WRITTEN EXERCISE:
Every line that contains the word "pixels" should be copied.

PROVIDED MATERIAL:
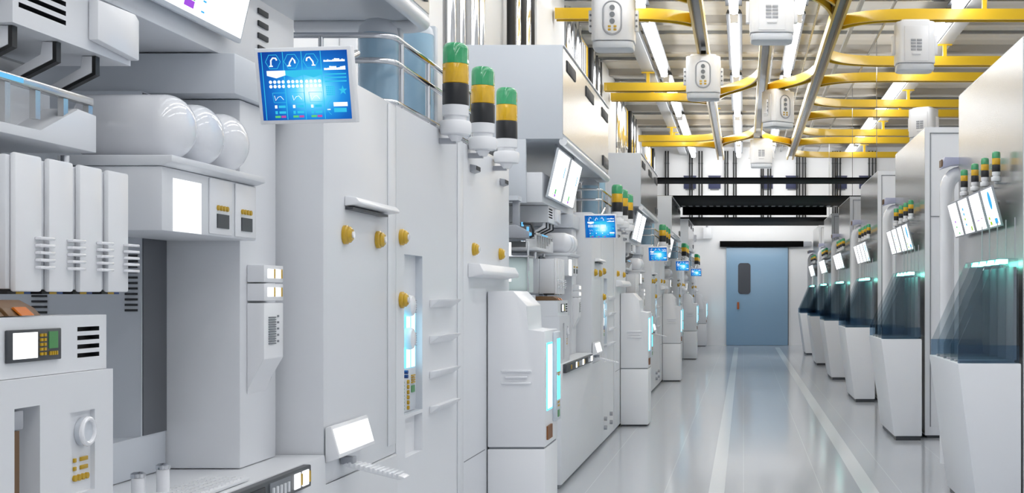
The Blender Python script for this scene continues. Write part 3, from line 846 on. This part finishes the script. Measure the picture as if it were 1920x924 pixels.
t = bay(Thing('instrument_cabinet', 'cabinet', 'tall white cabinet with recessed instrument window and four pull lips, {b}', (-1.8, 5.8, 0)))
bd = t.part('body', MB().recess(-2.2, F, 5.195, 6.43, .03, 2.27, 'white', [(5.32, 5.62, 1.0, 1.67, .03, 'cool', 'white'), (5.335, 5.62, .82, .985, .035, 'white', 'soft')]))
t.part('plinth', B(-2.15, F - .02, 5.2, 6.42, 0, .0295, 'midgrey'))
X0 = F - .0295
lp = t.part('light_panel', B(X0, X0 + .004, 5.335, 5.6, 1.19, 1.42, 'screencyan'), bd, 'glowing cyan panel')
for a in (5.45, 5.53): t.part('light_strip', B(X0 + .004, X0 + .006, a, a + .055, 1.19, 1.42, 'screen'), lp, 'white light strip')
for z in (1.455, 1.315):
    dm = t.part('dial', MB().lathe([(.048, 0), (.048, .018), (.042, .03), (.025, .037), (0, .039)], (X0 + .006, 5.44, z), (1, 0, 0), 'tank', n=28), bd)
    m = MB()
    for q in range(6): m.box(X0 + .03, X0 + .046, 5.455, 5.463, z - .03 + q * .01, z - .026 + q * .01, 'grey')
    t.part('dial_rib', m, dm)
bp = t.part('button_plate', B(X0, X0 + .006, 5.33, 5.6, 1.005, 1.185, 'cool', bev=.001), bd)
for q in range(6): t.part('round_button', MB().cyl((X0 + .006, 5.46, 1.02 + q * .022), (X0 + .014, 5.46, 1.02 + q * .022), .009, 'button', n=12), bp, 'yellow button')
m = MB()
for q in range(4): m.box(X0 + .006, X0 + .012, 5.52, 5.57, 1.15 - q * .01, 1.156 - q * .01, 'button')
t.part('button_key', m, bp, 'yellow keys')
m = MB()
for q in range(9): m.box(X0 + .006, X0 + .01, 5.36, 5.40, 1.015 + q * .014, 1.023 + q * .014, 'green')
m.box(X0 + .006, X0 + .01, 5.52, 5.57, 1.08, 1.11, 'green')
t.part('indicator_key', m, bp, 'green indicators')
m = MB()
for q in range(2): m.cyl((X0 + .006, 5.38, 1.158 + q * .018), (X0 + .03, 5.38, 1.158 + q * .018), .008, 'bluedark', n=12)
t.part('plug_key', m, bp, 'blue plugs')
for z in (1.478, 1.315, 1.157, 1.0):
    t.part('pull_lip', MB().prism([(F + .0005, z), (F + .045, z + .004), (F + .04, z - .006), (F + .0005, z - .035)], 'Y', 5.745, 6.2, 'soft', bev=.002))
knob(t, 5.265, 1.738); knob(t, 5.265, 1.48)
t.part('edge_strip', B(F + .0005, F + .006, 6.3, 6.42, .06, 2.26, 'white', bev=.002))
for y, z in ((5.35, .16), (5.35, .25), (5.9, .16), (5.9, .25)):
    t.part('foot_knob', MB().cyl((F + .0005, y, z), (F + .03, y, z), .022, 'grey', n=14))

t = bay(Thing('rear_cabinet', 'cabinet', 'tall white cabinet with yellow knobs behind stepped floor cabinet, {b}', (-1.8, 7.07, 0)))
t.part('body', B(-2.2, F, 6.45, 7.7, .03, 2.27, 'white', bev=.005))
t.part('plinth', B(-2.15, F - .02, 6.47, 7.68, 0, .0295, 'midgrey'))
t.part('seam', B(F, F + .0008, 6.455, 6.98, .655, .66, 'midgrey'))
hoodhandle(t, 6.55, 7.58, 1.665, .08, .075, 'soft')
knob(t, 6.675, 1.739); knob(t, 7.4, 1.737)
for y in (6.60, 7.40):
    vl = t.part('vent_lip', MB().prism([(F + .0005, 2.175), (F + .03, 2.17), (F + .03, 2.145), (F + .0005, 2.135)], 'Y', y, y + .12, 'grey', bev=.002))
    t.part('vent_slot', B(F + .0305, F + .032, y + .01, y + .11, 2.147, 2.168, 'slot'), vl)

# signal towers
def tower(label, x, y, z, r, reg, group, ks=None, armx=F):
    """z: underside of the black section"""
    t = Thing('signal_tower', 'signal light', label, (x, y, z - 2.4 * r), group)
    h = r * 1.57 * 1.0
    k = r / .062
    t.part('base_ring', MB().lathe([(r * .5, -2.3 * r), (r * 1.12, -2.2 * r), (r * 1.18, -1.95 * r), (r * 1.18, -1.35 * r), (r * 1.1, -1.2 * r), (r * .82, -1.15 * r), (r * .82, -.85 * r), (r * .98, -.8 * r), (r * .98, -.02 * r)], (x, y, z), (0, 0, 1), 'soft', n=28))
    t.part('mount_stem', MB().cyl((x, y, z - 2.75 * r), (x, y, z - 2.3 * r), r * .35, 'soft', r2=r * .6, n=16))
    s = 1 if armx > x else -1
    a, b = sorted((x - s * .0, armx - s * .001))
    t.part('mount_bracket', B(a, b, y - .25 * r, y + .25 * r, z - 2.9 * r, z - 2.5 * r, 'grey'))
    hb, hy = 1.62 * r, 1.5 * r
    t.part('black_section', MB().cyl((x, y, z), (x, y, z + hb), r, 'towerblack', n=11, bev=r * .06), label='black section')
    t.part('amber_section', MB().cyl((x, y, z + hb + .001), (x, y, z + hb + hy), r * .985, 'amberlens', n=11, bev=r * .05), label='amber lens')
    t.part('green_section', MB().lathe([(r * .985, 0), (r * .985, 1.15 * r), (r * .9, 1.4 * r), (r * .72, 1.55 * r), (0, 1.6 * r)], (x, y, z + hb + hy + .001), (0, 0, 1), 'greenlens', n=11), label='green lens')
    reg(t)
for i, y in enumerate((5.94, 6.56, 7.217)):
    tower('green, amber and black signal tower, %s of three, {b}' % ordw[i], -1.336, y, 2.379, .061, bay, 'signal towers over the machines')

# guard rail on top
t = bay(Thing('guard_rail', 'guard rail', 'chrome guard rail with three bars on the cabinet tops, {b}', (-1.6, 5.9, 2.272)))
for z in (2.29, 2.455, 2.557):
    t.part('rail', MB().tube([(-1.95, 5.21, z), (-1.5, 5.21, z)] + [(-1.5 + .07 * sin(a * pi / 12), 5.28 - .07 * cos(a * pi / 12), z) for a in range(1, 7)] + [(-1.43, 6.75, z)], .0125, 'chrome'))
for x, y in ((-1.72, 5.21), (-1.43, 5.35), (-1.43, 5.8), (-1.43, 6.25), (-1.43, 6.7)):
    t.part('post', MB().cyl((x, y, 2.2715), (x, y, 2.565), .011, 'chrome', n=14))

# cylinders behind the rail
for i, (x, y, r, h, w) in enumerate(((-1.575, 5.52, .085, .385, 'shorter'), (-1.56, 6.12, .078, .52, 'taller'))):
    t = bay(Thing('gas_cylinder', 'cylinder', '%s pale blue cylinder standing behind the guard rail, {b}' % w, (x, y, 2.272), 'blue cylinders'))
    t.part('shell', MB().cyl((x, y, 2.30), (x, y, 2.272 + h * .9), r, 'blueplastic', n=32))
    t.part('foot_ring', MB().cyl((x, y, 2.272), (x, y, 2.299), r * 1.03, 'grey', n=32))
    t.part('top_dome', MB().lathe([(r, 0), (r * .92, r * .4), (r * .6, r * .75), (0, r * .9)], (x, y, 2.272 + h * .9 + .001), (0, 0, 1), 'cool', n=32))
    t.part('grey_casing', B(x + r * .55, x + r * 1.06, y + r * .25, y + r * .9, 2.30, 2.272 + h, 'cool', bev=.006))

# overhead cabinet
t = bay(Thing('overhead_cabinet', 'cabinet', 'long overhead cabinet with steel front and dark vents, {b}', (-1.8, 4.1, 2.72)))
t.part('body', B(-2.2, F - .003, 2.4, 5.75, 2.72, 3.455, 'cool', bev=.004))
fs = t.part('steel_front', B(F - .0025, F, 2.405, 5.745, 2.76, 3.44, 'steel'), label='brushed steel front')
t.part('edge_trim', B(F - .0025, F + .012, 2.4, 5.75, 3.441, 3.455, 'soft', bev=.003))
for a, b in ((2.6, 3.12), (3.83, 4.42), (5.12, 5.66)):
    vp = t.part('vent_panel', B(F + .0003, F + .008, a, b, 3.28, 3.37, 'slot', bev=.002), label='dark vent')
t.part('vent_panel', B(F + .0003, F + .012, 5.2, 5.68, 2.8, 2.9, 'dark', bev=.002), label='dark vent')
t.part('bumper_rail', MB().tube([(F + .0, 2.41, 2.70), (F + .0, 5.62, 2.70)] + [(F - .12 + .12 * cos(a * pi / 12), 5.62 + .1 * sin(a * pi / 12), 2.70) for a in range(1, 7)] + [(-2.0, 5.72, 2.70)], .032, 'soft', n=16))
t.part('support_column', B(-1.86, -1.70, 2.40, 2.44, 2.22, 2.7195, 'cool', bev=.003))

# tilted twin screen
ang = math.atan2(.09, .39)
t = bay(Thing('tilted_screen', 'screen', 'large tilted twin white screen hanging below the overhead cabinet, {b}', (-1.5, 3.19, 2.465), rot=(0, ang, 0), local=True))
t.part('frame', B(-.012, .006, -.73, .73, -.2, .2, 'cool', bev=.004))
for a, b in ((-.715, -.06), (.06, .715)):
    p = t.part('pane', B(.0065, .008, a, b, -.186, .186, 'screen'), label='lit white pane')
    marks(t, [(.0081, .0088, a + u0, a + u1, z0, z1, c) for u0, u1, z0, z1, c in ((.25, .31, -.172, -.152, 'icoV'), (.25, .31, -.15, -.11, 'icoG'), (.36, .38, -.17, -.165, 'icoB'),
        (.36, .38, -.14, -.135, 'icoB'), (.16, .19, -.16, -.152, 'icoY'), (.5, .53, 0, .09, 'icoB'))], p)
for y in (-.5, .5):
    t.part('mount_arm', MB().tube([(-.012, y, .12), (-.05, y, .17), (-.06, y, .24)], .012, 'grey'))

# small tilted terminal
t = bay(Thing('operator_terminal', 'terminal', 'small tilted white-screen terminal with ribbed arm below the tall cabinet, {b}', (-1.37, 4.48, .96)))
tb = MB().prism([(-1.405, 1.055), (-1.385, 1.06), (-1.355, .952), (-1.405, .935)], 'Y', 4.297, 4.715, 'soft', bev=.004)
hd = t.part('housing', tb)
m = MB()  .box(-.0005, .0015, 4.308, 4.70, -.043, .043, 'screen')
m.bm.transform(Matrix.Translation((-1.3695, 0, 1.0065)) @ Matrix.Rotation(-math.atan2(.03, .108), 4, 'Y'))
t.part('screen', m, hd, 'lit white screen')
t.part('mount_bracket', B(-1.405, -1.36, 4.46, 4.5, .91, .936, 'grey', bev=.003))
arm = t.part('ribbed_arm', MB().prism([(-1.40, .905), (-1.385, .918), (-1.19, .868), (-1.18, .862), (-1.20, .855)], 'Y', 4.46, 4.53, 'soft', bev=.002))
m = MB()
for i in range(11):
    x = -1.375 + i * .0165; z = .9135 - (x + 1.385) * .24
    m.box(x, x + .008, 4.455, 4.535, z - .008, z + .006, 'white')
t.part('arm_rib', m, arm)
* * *
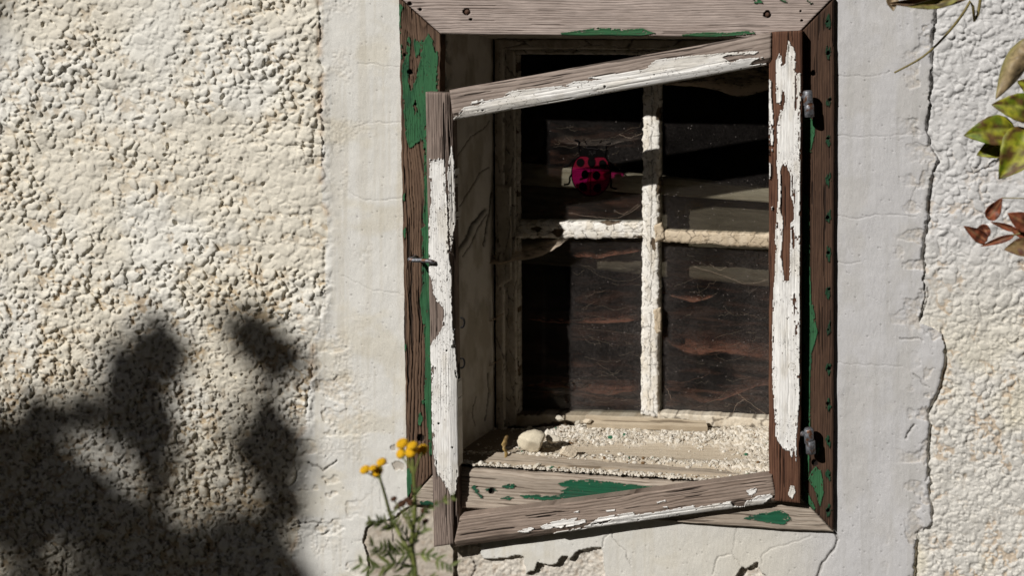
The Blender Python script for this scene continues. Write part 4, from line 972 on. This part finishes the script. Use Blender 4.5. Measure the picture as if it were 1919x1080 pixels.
* * *
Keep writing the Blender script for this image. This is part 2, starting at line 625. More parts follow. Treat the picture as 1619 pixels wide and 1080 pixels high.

SOLUTION BELOW:
The Blender Python script for this scene continues. Write part 3, from line 846 on. This part finishes the script. Measure the picture as if it were 1920x924 pixels.
The Blender Python script for this scene continues. Write part 4, from line 972 on. This part finishes the script. Use Blender 4.5. Measure the picture as if it were 1919x1080 pixels.
Keep writing the Blender script for this image. This is part 2, starting at line 625. More parts follow. Treat the picture as 1619 pixels wide and 1080 pixels high.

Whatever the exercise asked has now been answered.